Celebrar a los difuntos es un acto religioso, inserto en una de las más antiguas y sólidas tradiciones populares. En el contexto de esas fiestas fúnebres lo que en realidad se afirma es la fe en el misterio que manifiesta la trascendencia de la vida humana, más allá del tiempo que dura una vida, de manera que los difuntos viven en el recuerdo de quienes los amaron, y también las obras que realizaron y por las que son recordados.
Tal como ocurre en cada año, los parientes del difunto acuden al cementerio a dejarle flores en su tumba, a rezarle oraciones y a pedir su intercesión por determinados asuntos. La etimología de esta palabra, de origen griego, nos remite al concepto de dormitorio, y es que en el fondo, la realidad de la muerte física y material es reconocida como tránsito obligado de la vida trascendente.
La celebración de los muertos no supone una negación de la muerte misma, sino la serena aceptación de una realidad escatológica, que simultáneamente es afirmación de la vida; así, el concepto mismo de cementerio, emparentado en su origen con el de dormitorio, sugiere un estar allí, descansando, al tiempo de no ser un lugar definitivo.
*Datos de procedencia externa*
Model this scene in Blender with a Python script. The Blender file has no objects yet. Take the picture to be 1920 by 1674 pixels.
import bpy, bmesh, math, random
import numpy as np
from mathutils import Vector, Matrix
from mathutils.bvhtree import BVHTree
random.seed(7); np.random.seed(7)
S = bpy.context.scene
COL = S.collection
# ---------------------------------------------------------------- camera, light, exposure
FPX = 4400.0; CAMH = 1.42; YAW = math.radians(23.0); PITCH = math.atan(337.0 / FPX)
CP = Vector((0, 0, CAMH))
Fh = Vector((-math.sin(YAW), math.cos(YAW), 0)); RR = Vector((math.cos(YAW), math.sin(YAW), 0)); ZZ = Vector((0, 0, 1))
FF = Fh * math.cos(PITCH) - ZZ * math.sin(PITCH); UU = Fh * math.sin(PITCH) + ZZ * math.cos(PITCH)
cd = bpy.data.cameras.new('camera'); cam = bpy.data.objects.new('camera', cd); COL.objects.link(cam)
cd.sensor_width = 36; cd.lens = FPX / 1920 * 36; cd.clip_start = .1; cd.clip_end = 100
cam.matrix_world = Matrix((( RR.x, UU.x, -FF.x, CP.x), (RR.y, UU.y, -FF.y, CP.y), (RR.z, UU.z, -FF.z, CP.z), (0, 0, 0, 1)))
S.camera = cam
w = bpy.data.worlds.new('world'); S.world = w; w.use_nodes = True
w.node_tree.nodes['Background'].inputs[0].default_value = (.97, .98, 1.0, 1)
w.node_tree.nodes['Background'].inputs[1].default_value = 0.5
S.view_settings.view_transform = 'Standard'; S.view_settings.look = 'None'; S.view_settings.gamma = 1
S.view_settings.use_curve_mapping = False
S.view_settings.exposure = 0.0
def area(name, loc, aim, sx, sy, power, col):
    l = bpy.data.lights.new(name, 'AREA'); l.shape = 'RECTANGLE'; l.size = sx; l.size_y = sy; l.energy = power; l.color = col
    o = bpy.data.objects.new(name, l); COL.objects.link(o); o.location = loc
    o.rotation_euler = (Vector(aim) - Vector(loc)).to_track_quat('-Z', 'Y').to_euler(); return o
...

En el contexto de la tradición de cada comunidad, el día de muertos supone una celebración especial que continua incluso después de la obligada visita al cementerio, la limpieza de las tumbas, las oraciones y las flores. Los parientes a quienes convoca la vida trascendente del difunto prolongan la celebración con el consumo de comida especial, que ofrece la oportunidad de la convivencia familiar y las muestras de afecto; un fragmento de una canción popular de día de muertos dice: la muerte al separarnos del que se aleja, nos enseña a acercarnos a los que deja.
Aceptar la condición mortal de toda persona requiere contar con la madurez de encarar la brevedad del tiempo de la vida, para realizar en ella el proyecto vital que cada uno se ha formulado. Reconocer la inevitable terminación de la vida supone una invitación a aprovecharla de verdad, mientras dura, porque el tiempo perdido es imposible reponerlo después. La vida es un continuo que no admite detenerse ni retroceder.
Con frecuencia, las grandes experiencias vitales que marcan la vida se relacionan con la muerte, porque sacuden la existencia y la conciencia, así, el dolor, la aflicción, la pérdida y el fracaso pueden ser mirados como anticipaciones de la muerte, pero en realidad no lo son, precisamente porque de manera natural la vida y la muerte ocurren en la persona, pero sin la voluntad del propio individuo que vive o muere.
Desde luego, la experiencia personal de reflexionar sobre los misterios de la vida y de la muerte obligan a tomar conciencia sobre el silencio y la falta de respuesta ante acontecimientos dramáticos que terminan con la vida de quienes amamos, resultando inexplicables por el dolor y la ausencia que nos causan y remitiéndonos a la oscuridad del más allá, haciendo evidente lo irremisible de nuestra vida y su trascendencia por las obras realizadas y los afectos cultivados.